Of course, we also lose ourselves in this same dark forest in our real, waking lives. It happens to most of us more than once. You could even say it’s part of the human developmental journey. I see my twenty-month old grandson occasionally toddle into it as he begins claiming independence from his mama, and I, who have journeyed more than half of my life’s way, see it looming in the shape of old age and its inevitable conclusion. In my case, these thoughts are passing; and for the most part, they remain in the intellectual realm. My grandson is protected by all of the adults who hover around him like guardian fairies, ready to whisk him to safety at the slightest hint of danger.

However, some people live in this wilderness, and are forced day after day to seek their bed in its painful solitude. I think this describes the state of most adolescents. They are truly lost because there is no map they can follow that will lead them safely from childhood to maturity. They have to find their own way and make their own path, and the journey is fraught with hazard: drugs, violence, ill-intentioned friends and strangers. Some teens are lucky enough to meet a guide whom they trust to point out the pitfalls in the road. Some, like the arrogant older siblings of folktales, scoff at the wisdom of these advisors and end up paying dearly for their distain. And there are surely others who are never even offered advice.

For the past three years, Storytelling Arts has provided a storytelling program for residents at a juvenile detention facility. During this time, the four of us who teach these workshops have met well over a hundred children who, for one reason or another, have been sent by a judge to live under lock and key for some period of time. The facility is well run by staff who have the residents’ best interest at heart. Although the kids are locked up, most of them are not serving hard time. Some are remanded to the detention center while they wait for a bed in a rehabilitation facility or residential training program. Others return home after only a few days. But there are some who stay on for weeks or months and then leave to begin a longer, more painful, incarceration.

These long-term residents form the core of our storytelling program. They hear many stories and they are the only students who engage in discussions and activities through the entire arc of our residency plans. The also provide continuity for  more transient residents by explaining the program and connecting the stories we tell to other tales and to their lives. We tellers see the long-term kids four times a month for several months and we develop comfortable relationships with most of them. We hardly ever know why they were locked up and, in many cases, we find it hard to believe that the intelligent, curious, and thoughtful teens in our workshops could have done anything bad enough to merit a long incarceration. But we know they did. They are the wanderers who lost their path and got themselves so tangled in the darkness that they couldn’t find a way out on their own. It must be very hard to maintain perspective under those circumstances. As nearly as I can recall from my own adolescence, concepts like right and wrong seem vague to a person who is truly lost.

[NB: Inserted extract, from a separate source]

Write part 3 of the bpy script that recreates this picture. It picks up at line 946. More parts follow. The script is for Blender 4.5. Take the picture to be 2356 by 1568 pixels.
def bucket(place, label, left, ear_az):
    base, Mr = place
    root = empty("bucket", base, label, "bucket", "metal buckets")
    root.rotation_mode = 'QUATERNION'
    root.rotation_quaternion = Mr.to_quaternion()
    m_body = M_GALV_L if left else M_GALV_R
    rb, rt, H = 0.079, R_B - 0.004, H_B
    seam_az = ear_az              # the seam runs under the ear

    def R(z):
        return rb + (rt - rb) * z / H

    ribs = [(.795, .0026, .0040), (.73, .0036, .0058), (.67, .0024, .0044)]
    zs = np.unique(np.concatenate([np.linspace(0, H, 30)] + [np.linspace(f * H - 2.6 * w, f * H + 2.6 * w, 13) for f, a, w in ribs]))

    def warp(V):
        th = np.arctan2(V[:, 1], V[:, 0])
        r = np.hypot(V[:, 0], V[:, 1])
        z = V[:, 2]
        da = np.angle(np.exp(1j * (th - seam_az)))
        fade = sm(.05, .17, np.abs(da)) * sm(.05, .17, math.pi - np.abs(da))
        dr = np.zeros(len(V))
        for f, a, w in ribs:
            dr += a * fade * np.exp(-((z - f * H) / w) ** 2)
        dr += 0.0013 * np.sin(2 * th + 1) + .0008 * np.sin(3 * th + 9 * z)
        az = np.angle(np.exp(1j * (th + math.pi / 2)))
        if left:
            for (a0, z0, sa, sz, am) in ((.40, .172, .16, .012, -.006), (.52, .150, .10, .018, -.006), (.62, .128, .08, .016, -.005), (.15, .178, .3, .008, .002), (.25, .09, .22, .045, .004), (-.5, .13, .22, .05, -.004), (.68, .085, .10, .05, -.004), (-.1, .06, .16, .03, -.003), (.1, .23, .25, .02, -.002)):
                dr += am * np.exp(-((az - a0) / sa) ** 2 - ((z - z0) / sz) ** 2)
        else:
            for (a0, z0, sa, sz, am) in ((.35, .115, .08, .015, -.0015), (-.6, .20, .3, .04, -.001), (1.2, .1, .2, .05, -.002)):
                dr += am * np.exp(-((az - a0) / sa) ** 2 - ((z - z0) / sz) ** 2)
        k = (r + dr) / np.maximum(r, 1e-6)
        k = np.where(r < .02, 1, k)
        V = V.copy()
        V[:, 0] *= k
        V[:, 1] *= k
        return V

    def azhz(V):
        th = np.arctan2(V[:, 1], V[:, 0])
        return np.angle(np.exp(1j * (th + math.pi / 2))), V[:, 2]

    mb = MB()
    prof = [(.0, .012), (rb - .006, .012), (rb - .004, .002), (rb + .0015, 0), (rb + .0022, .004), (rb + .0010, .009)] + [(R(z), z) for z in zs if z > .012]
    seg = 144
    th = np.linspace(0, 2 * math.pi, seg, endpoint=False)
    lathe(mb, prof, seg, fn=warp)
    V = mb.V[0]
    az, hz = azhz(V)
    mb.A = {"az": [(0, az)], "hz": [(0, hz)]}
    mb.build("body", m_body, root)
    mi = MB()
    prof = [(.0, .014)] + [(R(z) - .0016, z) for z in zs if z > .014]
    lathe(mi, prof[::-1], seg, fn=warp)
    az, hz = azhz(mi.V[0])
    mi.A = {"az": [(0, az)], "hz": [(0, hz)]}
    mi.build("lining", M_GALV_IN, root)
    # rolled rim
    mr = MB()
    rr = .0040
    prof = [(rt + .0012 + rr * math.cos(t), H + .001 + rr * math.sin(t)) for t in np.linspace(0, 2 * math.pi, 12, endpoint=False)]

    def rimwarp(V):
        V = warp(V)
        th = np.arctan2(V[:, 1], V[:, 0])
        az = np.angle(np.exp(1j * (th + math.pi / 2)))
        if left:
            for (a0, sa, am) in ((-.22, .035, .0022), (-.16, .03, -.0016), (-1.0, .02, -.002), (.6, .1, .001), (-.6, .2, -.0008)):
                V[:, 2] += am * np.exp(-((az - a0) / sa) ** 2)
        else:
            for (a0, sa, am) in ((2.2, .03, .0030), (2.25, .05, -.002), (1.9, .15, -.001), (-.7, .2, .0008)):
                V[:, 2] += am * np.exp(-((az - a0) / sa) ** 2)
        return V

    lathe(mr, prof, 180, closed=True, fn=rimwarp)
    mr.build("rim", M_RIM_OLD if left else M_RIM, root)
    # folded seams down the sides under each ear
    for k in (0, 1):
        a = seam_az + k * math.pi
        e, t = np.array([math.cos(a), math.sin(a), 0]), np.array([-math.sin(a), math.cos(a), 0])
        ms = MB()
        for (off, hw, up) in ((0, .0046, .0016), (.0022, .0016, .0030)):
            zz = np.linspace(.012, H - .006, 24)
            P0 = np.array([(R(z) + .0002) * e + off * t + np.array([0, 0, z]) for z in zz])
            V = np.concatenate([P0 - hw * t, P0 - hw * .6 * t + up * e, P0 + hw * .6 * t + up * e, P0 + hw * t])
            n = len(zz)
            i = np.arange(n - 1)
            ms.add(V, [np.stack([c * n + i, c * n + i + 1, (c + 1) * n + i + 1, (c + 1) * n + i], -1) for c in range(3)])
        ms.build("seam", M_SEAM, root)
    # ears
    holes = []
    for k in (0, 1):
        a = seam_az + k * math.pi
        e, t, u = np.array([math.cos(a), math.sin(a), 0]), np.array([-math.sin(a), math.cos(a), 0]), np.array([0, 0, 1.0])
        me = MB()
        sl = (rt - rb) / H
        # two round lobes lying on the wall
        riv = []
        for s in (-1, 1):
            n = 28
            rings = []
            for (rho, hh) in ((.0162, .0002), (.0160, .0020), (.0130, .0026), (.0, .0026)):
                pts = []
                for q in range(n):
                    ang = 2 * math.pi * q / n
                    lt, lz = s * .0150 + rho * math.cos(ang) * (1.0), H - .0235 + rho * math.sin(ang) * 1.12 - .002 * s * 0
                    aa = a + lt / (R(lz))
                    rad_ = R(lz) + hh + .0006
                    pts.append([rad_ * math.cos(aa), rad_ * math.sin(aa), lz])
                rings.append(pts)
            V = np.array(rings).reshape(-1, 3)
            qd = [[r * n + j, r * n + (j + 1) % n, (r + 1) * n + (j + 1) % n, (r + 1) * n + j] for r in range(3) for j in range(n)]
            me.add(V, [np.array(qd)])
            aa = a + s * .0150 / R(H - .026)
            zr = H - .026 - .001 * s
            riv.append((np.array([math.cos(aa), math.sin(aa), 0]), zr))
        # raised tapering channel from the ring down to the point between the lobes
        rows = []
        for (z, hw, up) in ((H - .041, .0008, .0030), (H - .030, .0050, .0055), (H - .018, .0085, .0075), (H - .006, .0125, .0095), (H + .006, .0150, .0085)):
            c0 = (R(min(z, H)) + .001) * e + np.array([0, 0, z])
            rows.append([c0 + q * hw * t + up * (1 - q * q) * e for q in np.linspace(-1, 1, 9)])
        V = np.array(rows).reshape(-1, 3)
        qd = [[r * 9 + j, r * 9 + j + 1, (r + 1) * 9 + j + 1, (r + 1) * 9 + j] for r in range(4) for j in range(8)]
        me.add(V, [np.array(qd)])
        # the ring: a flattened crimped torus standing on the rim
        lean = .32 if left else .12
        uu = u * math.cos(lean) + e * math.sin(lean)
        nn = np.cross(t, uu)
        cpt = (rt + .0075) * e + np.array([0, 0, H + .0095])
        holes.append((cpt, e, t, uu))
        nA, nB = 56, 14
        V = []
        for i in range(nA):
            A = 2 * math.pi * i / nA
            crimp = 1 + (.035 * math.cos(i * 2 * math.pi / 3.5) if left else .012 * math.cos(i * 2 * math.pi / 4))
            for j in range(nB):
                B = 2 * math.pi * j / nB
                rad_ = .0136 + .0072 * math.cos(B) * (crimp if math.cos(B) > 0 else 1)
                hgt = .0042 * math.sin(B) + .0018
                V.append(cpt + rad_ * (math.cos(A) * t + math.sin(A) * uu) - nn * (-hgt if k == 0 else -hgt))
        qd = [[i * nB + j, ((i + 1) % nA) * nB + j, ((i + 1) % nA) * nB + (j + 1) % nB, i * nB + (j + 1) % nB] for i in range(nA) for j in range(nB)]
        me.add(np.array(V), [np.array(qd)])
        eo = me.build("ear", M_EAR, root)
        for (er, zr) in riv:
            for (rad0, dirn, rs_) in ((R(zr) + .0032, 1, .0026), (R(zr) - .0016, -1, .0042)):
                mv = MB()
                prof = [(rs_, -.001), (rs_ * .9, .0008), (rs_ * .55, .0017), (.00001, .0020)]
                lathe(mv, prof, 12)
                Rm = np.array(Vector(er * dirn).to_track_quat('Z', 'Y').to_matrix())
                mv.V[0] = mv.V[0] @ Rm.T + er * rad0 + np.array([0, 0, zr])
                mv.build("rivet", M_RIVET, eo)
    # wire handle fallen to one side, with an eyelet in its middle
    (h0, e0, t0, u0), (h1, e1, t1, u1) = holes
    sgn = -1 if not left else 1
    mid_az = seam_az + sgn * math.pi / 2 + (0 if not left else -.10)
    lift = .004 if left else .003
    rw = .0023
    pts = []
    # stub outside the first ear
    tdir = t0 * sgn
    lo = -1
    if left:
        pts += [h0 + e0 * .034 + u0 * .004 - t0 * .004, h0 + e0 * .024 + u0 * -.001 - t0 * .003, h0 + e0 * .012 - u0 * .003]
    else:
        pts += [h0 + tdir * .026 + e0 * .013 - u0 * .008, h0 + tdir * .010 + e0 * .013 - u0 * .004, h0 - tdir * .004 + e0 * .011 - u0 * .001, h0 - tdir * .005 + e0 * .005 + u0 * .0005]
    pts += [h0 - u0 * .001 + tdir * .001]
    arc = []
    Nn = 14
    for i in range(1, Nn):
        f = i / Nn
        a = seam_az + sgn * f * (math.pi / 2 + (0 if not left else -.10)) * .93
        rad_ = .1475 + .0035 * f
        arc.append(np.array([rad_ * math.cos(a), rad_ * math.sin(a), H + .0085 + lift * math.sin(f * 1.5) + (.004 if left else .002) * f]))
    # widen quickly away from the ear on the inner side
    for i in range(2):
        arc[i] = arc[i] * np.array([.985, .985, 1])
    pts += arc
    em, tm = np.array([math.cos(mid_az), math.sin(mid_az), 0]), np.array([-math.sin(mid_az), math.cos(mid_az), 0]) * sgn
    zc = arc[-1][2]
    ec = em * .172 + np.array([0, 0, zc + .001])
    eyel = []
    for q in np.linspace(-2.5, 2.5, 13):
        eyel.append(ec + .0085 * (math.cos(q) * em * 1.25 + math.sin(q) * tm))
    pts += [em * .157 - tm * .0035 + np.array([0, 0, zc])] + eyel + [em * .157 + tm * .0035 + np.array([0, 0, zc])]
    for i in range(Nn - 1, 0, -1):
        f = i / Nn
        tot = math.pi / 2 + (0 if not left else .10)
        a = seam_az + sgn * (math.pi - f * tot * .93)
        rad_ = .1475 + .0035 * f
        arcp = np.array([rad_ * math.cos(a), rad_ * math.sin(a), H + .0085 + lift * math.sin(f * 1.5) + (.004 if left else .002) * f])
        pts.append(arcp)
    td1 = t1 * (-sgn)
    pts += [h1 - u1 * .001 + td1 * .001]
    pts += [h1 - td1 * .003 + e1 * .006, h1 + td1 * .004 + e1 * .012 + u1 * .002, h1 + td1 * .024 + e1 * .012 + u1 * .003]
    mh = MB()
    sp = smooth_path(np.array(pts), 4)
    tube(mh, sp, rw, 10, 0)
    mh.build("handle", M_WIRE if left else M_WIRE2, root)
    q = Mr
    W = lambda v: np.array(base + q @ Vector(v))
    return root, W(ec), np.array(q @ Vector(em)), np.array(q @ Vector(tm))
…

However, when we meet these teenagers, they are no longer seeking shelter in the painful solitude of the forest. Someone has found them and gotten them into a place where their physical safety is not at risk and where their emotional bewilderment can begin to be addressed. To continue the journey metaphor, we meet them in the hut of the woodcutter or the cave of the wise old woman, but unlike the heroes of folktales, these children have arrived too late for their helpers’ wisdom to work its magic. The deed has been done and it has consequences that can’t be avoided, not with all of the wisdom that hindsight can provide.

The kids get straight in their new residence, their thinking becomes clearer, and then, because there are few outside distractions, they are forced to reflect on their past actions and to try to anticipate their future. And that future is often unbearably bleak. Those who are waived up to adult status because of the severity of their crime, or who, on their 18th birthdays, are sent to adult correctional facilities to serve out the term of their sentence are moving into a place that is probably much darker than any they have visited. What makes this situation even sadder, at least for us, the tellers, is that it is so clear that the huge majority of these children could have been saved if they had met someone along the road to advise them and to whom they had listened. Because the truth is that some of those step-sisters and older brothers in the folktales may done fine if they had met an advisor they were tempted to hear. The wizened old woman doesn’t appeal to everyone, no matter how much she knows, and just because she happens to be standing around the corner when the hero loses his way doesn’t mean she is holding the gift he needs to succeed.

One of the boys whom we have known the longest and loved the most just left us to begin a long incarceration in an adult facility. When we talk about this young man who has so gracefully and gratefully received our gifts with no hope that they can change the course of his next few years, we say to each other, “You never know. Something he has now may help him get through the next journey intact.” And maybe that’s so.